New Perspectives on Citizen Journalism

Publisher: Special Issue, Global Media and China, 4 (1)


Taken together, the selection of articles presented in this special issue, ‘New Perspectives on Citizen Journalism,’, offers a diverse array of perceptive insights into the evolution of pertinent reportorial forms, practices and epistemologies in China over recent years. Each article affords a distinct vantage point from which to explore research questions formulated to delve beneath surface appearances in order to reveal the lived experiences of individuals situated across the citizen-professional journalistic continuum.

We first turn our attention to perceptions regarding the relative credibility of citizen journalism in China. Jing Zeng, Jean Burgess and Axel Bruns’ article starts with a study inspired by the aforementioned Tianjin blasts, when the credibility of the authorities was challenged by information from citizens’ posts. Their investigation showed that citizen journalism was credited with providing better, more credible information, especially when the voice of authorities is in doubt. In fact, Weibo’s central control of its community verification system, which provides users with the ability to flag but no power to arbitrate false information, was found to be a factor limiting users’ potential for collaboratively identifying and exposing such information.

Following this, Yan Wu and Matthew Wall’s study explores how users of WeChat, China’s most popular social media platform, interact with news and political discourse within a multi-layered but monitored space. Gathering data from focus groups with UK-based users of the app, they examined how their patterns of news consumption and sharing contribute to patterns of reception, interpretation and dissemination that can lend momentum to the voicing of citizen concerns and support for specific causes. Wu and Wall focus attention on the blurriness of boundaries between news and the agenda-promoting effects of the meta-voicing that is linked to users’ online activities and conversations.

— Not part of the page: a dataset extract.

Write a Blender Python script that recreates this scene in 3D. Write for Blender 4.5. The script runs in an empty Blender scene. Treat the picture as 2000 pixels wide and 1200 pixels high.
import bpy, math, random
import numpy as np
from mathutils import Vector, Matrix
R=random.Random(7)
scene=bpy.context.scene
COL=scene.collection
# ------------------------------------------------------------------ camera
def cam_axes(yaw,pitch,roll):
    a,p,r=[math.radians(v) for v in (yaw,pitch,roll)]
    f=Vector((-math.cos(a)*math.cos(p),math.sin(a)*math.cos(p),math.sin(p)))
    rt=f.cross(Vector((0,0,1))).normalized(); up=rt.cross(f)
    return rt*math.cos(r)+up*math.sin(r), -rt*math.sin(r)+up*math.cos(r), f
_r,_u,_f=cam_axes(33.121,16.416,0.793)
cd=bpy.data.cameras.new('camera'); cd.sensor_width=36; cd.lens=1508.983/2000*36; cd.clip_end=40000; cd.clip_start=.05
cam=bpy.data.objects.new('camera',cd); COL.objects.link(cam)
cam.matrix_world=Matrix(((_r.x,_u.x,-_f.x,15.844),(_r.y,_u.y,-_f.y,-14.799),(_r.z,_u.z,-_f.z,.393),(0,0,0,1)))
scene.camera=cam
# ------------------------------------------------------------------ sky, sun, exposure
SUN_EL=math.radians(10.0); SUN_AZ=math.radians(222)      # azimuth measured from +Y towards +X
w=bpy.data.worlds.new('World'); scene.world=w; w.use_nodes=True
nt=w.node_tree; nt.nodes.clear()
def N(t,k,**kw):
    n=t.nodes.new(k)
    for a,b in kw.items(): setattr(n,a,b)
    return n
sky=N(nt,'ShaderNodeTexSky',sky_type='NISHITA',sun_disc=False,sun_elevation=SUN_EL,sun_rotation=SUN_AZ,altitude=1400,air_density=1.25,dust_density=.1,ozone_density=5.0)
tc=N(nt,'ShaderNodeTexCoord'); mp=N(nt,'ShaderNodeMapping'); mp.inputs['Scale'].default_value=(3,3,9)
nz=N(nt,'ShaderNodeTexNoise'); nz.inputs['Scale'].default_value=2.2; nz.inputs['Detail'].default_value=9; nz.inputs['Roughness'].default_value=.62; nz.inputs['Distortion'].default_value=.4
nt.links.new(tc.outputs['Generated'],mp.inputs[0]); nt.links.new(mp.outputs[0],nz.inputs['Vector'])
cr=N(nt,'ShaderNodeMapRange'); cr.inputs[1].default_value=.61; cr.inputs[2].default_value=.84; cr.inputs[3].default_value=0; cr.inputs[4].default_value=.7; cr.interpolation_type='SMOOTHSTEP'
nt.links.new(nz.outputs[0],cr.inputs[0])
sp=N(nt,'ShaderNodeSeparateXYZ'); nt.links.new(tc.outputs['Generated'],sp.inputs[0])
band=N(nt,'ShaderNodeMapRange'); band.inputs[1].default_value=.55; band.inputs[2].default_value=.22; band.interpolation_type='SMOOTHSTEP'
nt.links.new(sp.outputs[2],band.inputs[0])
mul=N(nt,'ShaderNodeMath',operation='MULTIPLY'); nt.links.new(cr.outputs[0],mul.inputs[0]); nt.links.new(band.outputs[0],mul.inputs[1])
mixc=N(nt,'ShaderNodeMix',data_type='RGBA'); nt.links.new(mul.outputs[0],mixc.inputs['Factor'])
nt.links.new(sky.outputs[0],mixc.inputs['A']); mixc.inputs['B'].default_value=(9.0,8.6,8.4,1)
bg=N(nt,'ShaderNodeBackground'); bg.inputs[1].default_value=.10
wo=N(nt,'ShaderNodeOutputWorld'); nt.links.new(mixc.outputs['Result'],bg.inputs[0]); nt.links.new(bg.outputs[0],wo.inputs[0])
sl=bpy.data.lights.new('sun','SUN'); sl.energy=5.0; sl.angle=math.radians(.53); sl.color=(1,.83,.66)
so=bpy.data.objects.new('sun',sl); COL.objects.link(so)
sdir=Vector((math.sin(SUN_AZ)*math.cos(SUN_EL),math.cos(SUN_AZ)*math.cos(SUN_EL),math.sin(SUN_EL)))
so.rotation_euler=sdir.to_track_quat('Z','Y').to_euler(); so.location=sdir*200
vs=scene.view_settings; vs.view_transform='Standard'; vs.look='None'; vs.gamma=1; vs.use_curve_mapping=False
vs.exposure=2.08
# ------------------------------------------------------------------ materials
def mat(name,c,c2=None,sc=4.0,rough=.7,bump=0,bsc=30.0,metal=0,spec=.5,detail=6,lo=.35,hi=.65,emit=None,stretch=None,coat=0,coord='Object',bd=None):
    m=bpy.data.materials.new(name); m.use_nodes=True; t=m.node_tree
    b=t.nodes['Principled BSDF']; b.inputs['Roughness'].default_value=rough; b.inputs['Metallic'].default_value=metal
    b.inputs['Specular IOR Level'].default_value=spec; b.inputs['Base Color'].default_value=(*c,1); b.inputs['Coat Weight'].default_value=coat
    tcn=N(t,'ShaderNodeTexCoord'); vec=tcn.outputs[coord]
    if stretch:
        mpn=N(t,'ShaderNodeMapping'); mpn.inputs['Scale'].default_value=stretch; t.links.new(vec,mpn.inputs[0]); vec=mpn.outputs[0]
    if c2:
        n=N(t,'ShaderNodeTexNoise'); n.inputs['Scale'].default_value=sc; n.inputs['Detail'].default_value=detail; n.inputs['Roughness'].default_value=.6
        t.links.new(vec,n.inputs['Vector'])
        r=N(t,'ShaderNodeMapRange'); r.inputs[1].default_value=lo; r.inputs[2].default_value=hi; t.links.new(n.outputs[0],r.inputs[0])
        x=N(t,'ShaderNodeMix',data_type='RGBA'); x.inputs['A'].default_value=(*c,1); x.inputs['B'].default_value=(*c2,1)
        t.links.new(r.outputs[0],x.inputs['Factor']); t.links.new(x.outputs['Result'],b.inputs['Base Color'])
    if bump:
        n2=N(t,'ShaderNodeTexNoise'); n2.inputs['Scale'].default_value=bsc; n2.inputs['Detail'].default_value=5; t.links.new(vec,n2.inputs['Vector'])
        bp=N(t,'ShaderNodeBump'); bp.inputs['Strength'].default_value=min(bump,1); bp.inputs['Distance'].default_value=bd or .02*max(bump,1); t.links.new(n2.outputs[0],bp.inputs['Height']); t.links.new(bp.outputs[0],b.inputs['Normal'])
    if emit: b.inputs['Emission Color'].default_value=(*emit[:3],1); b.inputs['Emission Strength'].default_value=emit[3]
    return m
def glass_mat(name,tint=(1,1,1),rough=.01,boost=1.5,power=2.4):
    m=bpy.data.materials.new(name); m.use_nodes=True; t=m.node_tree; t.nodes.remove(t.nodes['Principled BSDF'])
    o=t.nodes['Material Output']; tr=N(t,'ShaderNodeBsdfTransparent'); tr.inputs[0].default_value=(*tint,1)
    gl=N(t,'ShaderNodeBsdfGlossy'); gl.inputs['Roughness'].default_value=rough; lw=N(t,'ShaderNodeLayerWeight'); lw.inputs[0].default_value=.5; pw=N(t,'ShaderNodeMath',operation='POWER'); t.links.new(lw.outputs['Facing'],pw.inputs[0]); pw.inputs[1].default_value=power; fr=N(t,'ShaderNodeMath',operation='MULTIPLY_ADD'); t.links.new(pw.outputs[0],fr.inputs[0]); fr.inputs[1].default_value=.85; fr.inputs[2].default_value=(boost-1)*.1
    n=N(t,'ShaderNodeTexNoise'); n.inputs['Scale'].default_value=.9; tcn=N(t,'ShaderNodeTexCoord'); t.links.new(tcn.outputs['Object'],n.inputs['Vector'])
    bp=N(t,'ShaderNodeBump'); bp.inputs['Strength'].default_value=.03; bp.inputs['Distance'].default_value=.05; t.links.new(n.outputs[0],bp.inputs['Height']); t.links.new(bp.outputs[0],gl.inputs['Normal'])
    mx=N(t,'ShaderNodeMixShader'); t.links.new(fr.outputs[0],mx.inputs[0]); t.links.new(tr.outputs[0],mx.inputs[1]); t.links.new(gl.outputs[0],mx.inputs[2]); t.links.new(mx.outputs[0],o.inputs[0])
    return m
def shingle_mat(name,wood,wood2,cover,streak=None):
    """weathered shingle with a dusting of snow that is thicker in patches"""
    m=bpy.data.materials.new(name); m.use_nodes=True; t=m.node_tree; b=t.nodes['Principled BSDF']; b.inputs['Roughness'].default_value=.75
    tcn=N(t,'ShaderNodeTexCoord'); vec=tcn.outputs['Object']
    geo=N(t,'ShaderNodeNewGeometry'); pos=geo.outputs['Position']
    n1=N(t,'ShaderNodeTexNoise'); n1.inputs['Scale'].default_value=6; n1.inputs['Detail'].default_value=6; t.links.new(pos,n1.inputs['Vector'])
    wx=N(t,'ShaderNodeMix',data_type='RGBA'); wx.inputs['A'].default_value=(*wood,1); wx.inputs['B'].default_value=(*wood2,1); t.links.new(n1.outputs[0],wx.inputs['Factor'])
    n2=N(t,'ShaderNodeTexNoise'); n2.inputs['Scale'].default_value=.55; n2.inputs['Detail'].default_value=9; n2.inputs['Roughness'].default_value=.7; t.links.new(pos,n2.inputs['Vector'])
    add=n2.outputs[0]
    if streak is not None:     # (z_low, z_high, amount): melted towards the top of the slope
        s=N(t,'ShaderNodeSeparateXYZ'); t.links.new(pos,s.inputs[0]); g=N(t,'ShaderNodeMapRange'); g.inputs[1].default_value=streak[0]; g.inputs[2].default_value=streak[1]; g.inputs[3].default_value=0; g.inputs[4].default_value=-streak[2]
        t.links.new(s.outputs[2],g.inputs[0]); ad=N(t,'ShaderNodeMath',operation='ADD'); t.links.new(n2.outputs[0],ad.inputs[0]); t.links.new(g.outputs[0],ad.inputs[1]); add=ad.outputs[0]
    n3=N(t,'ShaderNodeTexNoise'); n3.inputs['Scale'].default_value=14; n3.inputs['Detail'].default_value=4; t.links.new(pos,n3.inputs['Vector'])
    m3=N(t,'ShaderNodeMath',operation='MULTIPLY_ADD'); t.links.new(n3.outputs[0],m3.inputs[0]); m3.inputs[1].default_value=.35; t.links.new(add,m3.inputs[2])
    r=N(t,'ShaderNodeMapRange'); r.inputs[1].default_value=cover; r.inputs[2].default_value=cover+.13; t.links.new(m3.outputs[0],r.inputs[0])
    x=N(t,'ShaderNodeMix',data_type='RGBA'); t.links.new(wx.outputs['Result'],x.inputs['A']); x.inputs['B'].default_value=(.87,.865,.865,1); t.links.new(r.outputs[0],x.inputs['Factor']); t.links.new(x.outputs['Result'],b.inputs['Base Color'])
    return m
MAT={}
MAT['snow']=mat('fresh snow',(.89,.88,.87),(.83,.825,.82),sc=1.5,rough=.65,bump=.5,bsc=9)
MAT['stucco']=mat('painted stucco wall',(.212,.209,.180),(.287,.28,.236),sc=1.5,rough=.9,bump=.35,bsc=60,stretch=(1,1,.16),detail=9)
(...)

Next, the special issue features four studies examining the various aspects of the relationship between citizen journalism and the mainstream media and the broader political system of China. Yu Xiang’s contribution to this issue focuses upon short user-generated videos hosted on three online platforms, Xinhua, Kwai and Pear Video. Using frame analysis, it finds that user videos tend to be largely entertainment-oriented and apolitical in nature. Like Luo and Harrison’s analysis, this study finds that social media content does not exert an agenda-setting influence on governmental media platforms and indicates that citizen journalism in the form of short videos does not play a significant role in directly shaping news or political agendas.

A somewhat different picture emerges from Yumeng Luo and Teresa Harrison’s next study on how citizen journalism impacts agendas not only in sections of the traditional media, but also in the policymaking process in China. They undertake a comprehensive quantitative analysis of issues raised in commercial social media, a government-sponsored social media platform, a commercially-oriented newspaper, a government-sponsored newspaper and the agenda reflected in policy proposals submitted at the National People’s Congress in 2015. Their analysis shows that opinions expressed in online social media influence the agenda of commercially-run newspapers and, to some extent, the policy agenda, but not the content of government-run newspapers.

Moving the relationships between citizen and mainstream journalism from mainland China to the more democratic space of Hong Kong, the last two articles demonstrate a clear difference: such relationships are still yet to be negotiated for professional rather than political reasons. Florin Serban offers an account of the strategies of Hong Kong’s professional journalists in accepting and dismissing citizen journalism. Given the special status of Hong Kong, especially when the conditions of press freedom have deteriorated, journalists are facing the challenges of the rise of public participation in journalism. Professional habitats are built when professional journalism wishes to differentiate itself from citizen journalism; however, the struggles at the newsroom level to either accommodate or to reject the amateurs are also shaped by public participation. Meanwhile, the journalistic response prompted by public participation can also explain the struggles of professional journalists in addition to the struggle to define their role vis-a-vis amateur journalists.

In the final study, Karoline Nerdalen Darbo and Terje Skjerdal explore an aspect that is common to many mediascapes – contests over the legitimacy of citizen journalism. They study the relative role perceptions of conventional journalists and citizen journalists in the semi-autonomous region by interviewing a sample of those who cover politics in both groups. Their focus on how professional boundaries are defined also provides indications of how these boundaries are shifting. While traditional journalists are sceptical of the professional values and standards of citizen journalists in Hong Kong, the latter contest this and instead claim legitimacy by subscribing to many of the same values, albeit within a different organisational context.

To close, then, it is the expressed hope of this special issue’s editors and authors that its readers will be inspired to pursue research into citizen journalism. The articles presented here endeavour to build on the small but burgeoning scholarly literature focusing on Chinese dimensions to these issues, extending it in new directions with fresh perspectives.